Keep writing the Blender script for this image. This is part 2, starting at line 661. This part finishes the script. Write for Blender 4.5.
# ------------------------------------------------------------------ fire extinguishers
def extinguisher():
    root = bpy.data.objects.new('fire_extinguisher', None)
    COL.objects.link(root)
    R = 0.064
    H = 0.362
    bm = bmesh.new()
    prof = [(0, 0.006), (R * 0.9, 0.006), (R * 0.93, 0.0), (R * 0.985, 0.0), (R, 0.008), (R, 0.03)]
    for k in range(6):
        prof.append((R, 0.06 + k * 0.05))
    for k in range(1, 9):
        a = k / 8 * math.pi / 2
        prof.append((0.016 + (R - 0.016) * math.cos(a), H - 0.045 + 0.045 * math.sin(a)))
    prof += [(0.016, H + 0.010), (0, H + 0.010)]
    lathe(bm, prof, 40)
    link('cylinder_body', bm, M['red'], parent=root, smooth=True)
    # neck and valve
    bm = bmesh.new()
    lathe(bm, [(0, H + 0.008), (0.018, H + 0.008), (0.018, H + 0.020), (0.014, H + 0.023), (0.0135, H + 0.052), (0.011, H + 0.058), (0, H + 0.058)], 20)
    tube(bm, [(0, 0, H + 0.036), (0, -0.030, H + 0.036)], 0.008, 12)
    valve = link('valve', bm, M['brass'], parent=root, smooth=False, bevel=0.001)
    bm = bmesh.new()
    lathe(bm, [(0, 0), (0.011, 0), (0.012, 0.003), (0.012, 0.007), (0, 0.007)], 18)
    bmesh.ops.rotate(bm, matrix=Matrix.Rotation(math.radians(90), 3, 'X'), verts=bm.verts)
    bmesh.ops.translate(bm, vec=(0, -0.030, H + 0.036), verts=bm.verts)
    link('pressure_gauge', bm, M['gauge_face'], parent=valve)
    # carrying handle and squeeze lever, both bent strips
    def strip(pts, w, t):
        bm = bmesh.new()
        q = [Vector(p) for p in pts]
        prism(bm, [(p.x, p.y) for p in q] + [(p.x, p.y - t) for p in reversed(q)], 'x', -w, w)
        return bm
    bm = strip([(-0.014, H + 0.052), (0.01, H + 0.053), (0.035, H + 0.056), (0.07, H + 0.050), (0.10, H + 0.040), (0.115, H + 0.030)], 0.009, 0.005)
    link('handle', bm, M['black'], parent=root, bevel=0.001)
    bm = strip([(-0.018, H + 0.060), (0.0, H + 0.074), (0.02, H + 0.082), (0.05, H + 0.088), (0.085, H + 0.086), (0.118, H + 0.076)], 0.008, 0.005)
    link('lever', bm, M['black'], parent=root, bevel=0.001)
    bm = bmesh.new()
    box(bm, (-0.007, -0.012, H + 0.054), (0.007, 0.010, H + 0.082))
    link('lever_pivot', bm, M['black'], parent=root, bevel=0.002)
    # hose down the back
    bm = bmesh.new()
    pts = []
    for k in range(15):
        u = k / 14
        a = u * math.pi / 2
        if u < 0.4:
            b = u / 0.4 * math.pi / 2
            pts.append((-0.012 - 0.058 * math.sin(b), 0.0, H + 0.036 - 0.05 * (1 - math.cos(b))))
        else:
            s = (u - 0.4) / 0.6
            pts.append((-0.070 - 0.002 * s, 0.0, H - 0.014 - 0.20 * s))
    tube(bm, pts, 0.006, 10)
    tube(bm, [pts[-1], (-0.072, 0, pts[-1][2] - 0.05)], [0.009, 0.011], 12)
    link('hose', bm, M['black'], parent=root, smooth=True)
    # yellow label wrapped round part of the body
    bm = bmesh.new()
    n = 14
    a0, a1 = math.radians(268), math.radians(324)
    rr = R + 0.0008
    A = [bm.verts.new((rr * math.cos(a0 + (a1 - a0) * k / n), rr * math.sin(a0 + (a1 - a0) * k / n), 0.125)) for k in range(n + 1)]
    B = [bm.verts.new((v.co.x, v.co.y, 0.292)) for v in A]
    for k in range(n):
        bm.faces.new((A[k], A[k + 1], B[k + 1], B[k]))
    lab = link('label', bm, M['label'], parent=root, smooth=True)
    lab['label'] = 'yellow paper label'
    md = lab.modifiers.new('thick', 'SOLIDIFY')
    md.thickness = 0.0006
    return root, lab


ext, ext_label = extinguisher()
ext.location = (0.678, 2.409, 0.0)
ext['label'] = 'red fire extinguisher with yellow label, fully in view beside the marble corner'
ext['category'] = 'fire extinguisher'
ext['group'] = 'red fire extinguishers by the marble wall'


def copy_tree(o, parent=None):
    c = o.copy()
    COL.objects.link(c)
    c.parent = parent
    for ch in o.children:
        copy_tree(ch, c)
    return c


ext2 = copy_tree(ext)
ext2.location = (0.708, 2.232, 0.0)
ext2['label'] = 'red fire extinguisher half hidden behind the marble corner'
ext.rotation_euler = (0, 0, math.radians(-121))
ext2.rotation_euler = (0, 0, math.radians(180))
************
* Exercise
Quote the listing in full, please, keeping every line exact.

* Correct response
Keep writing the Blender script for this image. This is part 2, starting at line 661. This part finishes the script. Write for Blender 4.5.
# ------------------------------------------------------------------ fire extinguishers
def extinguisher():
    root = bpy.data.objects.new('fire_extinguisher', None)
    COL.objects.link(root)
    R = 0.064
    H = 0.362
    bm = bmesh.new()
    prof = [(0, 0.006), (R * 0.9, 0.006), (R * 0.93, 0.0), (R * 0.985, 0.0), (R, 0.008), (R, 0.03)]
    for k in range(6):
        prof.append((R, 0.06 + k * 0.05))
    for k in range(1, 9):
        a = k / 8 * math.pi / 2
        prof.append((0.016 + (R - 0.016) * math.cos(a), H - 0.045 + 0.045 * math.sin(a)))
    prof += [(0.016, H + 0.010), (0, H + 0.010)]
    lathe(bm, prof, 40)
    link('cylinder_body', bm, M['red'], parent=root, smooth=True)
    # neck and valve
    bm = bmesh.new()
    lathe(bm, [(0, H + 0.008), (0.018, H + 0.008), (0.018, H + 0.020), (0.014, H + 0.023), (0.0135, H + 0.052), (0.011, H + 0.058), (0, H + 0.058)], 20)
    tube(bm, [(0, 0, H + 0.036), (0, -0.030, H + 0.036)], 0.008, 12)
    valve = link('valve', bm, M['brass'], parent=root, smooth=False, bevel=0.001)
    bm = bmesh.new()
    lathe(bm, [(0, 0), (0.011, 0), (0.012, 0.003), (0.012, 0.007), (0, 0.007)], 18)
    bmesh.ops.rotate(bm, matrix=Matrix.Rotation(math.radians(90), 3, 'X'), verts=bm.verts)
    bmesh.ops.translate(bm, vec=(0, -0.030, H + 0.036), verts=bm.verts)
    link('pressure_gauge', bm, M['gauge_face'], parent=valve)
    # carrying handle and squeeze lever, both bent strips
    def strip(pts, w, t):
        bm = bmesh.new()
        q = [Vector(p) for p in pts]
        prism(bm, [(p.x, p.y) for p in q] + [(p.x, p.y - t) for p in reversed(q)], 'x', -w, w)
        return bm
    bm = strip([(-0.014, H + 0.052), (0.01, H + 0.053), (0.035, H + 0.056), (0.07, H + 0.050), (0.10, H + 0.040), (0.115, H + 0.030)], 0.009, 0.005)
    link('handle', bm, M['black'], parent=root, bevel=0.001)
    bm = strip([(-0.018, H + 0.060), (0.0, H + 0.074), (0.02, H + 0.082), (0.05, H + 0.088), (0.085, H + 0.086), (0.118, H + 0.076)], 0.008, 0.005)
    link('lever', bm, M['black'], parent=root, bevel=0.001)
    bm = bmesh.new()
    box(bm, (-0.007, -0.012, H + 0.054), (0.007, 0.010, H + 0.082))
    link('lever_pivot', bm, M['black'], parent=root, bevel=0.002)
    # hose down the back
    bm = bmesh.new()
    pts = []
    for k in range(15):
        u = k / 14
        a = u * math.pi / 2
        if u < 0.4:
            b = u / 0.4 * math.pi / 2
            pts.append((-0.012 - 0.058 * math.sin(b), 0.0, H + 0.036 - 0.05 * (1 - math.cos(b))))
        else:
            s = (u - 0.4) / 0.6
            pts.append((-0.070 - 0.002 * s, 0.0, H - 0.014 - 0.20 * s))
    tube(bm, pts, 0.006, 10)
    tube(bm, [pts[-1], (-0.072, 0, pts[-1][2] - 0.05)], [0.009, 0.011], 12)
    link('hose', bm, M['black'], parent=root, smooth=True)
    # yellow label wrapped round part of the body
    bm = bmesh.new()
    n = 14
    a0, a1 = math.radians(268), math.radians(324)
    rr = R + 0.0008
    A = [bm.verts.new((rr * math.cos(a0 + (a1 - a0) * k / n), rr * math.sin(a0 + (a1 - a0) * k / n), 0.125)) for k in range(n + 1)]
    B = [bm.verts.new((v.co.x, v.co.y, 0.292)) for v in A]
    for k in range(n):
        bm.faces.new((A[k], A[k + 1], B[k + 1], B[k]))
    lab = link('label', bm, M['label'], parent=root, smooth=True)
    lab['label'] = 'yellow paper label'
    md = lab.modifiers.new('thick', 'SOLIDIFY')
    md.thickness = 0.0006
    return root, lab


ext, ext_label = extinguisher()
ext.location = (0.678, 2.409, 0.0)
ext['label'] = 'red fire extinguisher with yellow label, fully in view beside the marble corner'
ext['category'] = 'fire extinguisher'
ext['group'] = 'red fire extinguishers by the marble wall'


def copy_tree(o, parent=None):
    c = o.copy()
    COL.objects.link(c)
    c.parent = parent
    for ch in o.children:
        copy_tree(ch, c)
    return c


ext2 = copy_tree(ext)
ext2.location = (0.708, 2.232, 0.0)
ext2['label'] = 'red fire extinguisher half hidden behind the marble corner'
ext.rotation_euler = (0, 0, math.radians(-121))
ext2.rotation_euler = (0, 0, math.radians(180))